* **Given exercise**
Look for the line containing "bag.add(*ribbons(P0, P1, P2, W, side, c" in the listing below. Retype that line and every subsequent line through the last one, and only those.

* **Information supplied**
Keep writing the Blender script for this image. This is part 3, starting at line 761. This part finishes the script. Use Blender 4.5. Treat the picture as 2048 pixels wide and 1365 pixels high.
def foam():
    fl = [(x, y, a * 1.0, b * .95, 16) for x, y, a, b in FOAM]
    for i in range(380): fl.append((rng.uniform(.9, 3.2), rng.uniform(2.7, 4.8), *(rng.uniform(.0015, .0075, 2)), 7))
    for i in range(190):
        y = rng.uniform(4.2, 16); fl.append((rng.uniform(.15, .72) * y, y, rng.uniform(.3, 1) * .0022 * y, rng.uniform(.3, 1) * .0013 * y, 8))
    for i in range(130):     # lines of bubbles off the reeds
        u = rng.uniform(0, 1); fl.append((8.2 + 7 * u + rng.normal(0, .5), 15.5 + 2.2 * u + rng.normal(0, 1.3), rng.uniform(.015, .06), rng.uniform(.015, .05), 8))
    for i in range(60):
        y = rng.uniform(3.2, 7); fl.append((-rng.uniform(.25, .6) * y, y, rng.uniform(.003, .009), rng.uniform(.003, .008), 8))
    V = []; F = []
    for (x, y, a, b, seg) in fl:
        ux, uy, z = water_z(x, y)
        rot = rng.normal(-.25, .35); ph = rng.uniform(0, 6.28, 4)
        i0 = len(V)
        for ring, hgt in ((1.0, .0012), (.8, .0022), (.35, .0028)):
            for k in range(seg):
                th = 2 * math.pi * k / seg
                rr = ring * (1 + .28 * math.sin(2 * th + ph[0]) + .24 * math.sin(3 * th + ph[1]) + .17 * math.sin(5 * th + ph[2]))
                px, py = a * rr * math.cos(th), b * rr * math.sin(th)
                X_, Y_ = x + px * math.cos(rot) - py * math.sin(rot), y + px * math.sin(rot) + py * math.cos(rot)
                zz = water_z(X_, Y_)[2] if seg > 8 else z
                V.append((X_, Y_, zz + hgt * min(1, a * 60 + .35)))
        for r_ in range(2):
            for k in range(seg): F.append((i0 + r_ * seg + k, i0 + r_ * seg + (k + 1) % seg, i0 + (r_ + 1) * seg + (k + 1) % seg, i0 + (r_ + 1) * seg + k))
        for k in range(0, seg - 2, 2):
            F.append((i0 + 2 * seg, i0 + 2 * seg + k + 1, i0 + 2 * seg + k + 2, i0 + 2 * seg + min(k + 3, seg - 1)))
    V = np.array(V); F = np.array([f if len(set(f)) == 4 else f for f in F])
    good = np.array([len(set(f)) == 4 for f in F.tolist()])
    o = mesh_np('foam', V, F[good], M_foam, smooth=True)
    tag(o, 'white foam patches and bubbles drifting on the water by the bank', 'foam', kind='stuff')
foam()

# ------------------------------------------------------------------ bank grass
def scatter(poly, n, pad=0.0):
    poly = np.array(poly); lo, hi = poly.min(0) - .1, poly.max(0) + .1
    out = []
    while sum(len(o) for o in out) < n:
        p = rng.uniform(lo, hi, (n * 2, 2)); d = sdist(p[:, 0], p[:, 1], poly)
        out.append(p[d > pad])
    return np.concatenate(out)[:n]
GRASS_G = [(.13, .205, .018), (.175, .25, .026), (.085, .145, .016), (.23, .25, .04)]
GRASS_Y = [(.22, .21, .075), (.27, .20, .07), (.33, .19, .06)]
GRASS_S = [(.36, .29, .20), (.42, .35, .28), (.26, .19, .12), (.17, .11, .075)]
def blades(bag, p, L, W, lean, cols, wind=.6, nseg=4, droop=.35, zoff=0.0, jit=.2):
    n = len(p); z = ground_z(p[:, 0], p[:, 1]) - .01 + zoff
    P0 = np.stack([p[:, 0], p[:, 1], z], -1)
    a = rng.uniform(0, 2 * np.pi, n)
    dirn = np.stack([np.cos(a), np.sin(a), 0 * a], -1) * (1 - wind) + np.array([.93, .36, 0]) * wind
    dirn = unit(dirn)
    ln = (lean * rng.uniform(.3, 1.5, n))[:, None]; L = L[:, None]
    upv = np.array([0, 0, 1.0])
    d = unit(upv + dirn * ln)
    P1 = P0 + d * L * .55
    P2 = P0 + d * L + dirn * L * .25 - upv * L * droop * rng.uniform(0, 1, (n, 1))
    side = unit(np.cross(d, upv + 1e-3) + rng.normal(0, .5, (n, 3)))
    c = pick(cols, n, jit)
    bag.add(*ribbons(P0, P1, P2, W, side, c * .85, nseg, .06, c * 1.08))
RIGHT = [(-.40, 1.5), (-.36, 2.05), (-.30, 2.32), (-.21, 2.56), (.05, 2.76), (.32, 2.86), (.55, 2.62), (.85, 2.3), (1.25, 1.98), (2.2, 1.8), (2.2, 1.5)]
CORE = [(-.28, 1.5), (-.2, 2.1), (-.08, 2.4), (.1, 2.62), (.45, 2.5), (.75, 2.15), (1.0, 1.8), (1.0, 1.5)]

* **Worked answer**
    bag.add(*ribbons(P0, P1, P2, W, side, c * .85, nseg, .06, c * 1.08))
RIGHT = [(-.40, 1.5), (-.36, 2.05), (-.30, 2.32), (-.21, 2.56), (.05, 2.76), (.32, 2.86), (.55, 2.62), (.85, 2.3), (1.25, 1.98), (2.2, 1.8), (2.2, 1.5)]
CORE = [(-.28, 1.5), (-.2, 2.1), (-.08, 2.4), (.1, 2.62), (.45, 2.5), (.75, 2.15), (1.0, 1.8), (1.0, 1.5)]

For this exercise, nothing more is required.